CON LA SVOLTA dell’ultimo decennio, Tsai ha abbandonato in maniera definitiva l’esigenza dell’arco narrativo classico, della storia e dell’intrigo dei film d’autore europei. Il film Days, presentato alla Berlinale nel 2020 e uscito nelle sale francesi in queste settimane, è un ritorno alla sala ma non un ritorno al passato, piuttosto è un esempio ulteriore di questa svolta. Si tratta di un film quasi privo di dialoghi e di una storia in senso stretto.
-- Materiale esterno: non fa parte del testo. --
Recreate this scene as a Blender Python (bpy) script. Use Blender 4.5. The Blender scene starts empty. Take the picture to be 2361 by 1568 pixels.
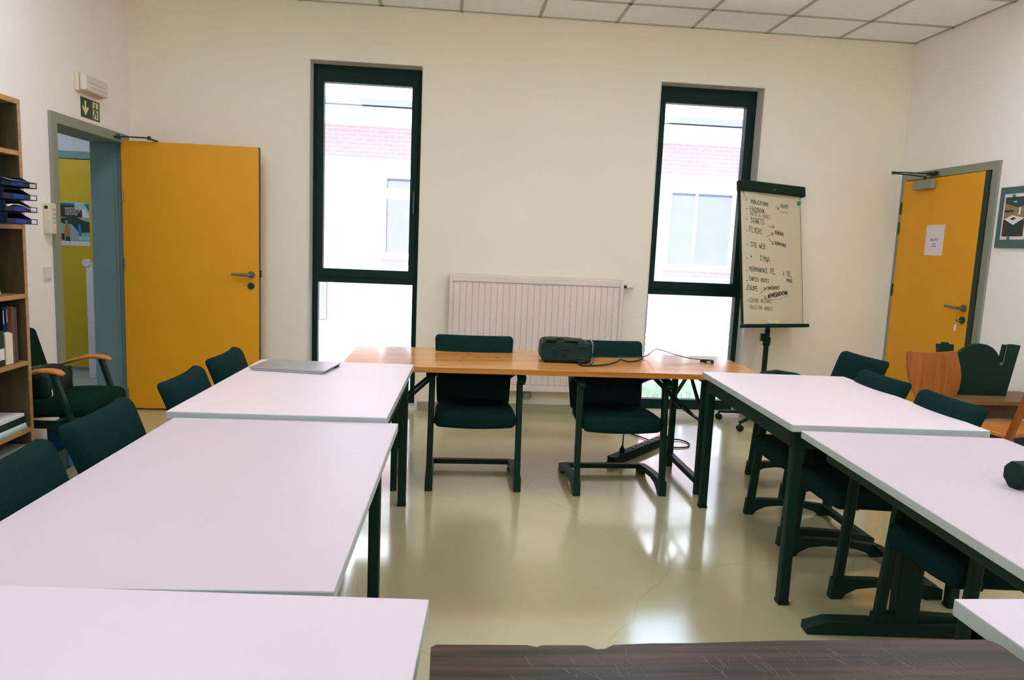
import bpy, bmesh, math, random
from mathutils import Vector, Matrix
from mathutils.geometry import tessellate_polygon
random.seed(7)
SC = bpy.context.scene
COL = SC.collection
PI = math.pi

# ------------------------------------------------------------------ camera
YAW, PITCH, ROLL = .09, .131, .043
F_PX = 1681.6
fw = Vector((math.sin(YAW)*math.cos(PITCH), math.cos(YAW)*math.cos(PITCH), -math.sin(PITCH)))
rt = Vector((math.cos(YAW), -math.sin(YAW), 0)); up = rt.cross(fw)
rt2 = math.cos(ROLL)*rt + math.sin(ROLL)*up; up2 = -math.sin(ROLL)*rt + math.cos(ROLL)*up
cam = bpy.data.cameras.new('camera'); cam.sensor_width = 36; cam.lens = F_PX/2361*36
cam.clip_start = .02
camo = bpy.data.objects.new('camera', cam); COL.objects.link(camo)
camo.matrix_world = Matrix(((rt2.x, up2.x, -fw.x, 2.447), (rt2.y, up2.y, -fw.y, -5.938), (rt2.z, up2.z, -fw.z, 1.395), (0, 0, 0, 1)))
SC.camera = camo

# ------------------------------------------------------------------ sky, sun, exposure
SKY = 4.0
world = bpy.data.worlds.new('sky'); SC.world = world; world.use_nodes = True
bg = world.node_tree.nodes['Background']; bg.inputs[0].default_value = (.60, .79, 1.0, 1); bg.inputs[1].default_value = SKY
sl = bpy.data.lights.new('sun', 'SUN'); sl.energy = 17.0; sl.angle = .01; sl.color = (1, .95, .9)
so = bpy.data.objects.new('sun', sl); COL.objects.link(so)
so.rotation_euler = Vector((.28, .62, -.72)).to_track_quat('-Z', 'Y').to_euler()
CEILING_LAMP = 9.8      # ceiling light panels, front row
PENDANT_FILL = 16.0     # unseen pendant tubes, added to brighten walls and near tables
CORRIDOR_FILL = 9.0  # strength of the unseen fitting added to light the corridor
vs = SC.view_settings
vs.view_transform = 'Standard'; vs.look = 'None'; vs.gamma = 1; vs.use_curve_mapping = False; vs.exposure = 0.0
SC.display_settings.display_device = 'sRGB'
SC.cycles.max_bounces = 10; SC.cycles.diffuse_bounces = 6; SC.cycles.glossy_bounces = 4
SC.cycles.transparent_max_bounces = 12; SC.cycles.sample_clamp_indirect = 8; SC.cycles.caustics_reflective = False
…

È un cinema che, come il monaco di Walker, avanza nel mondo con un passo scandalosamente «fuori orario». È anche un cinema che mal si immagina su un piccolo schermo. Si tratta di uno dei paradossi della meditazione: da un lato è una pratica che invita a privilegiare l’introspezione sulla socialità. Dall’altro, vi si trova una forza diametralmente opposta che spinge ad interessarsi all’altro da sé. Così, il cinema meditativo di Tsai Ming-liang sembra per un verso girare le spalle ai gusti del pubblico ordinario, persino quello della cinefilia, dall’altro invita ad una pratica che mal si adatta con la visione domestica e chiede di praticare le sale, le esposizioni, gli incontri.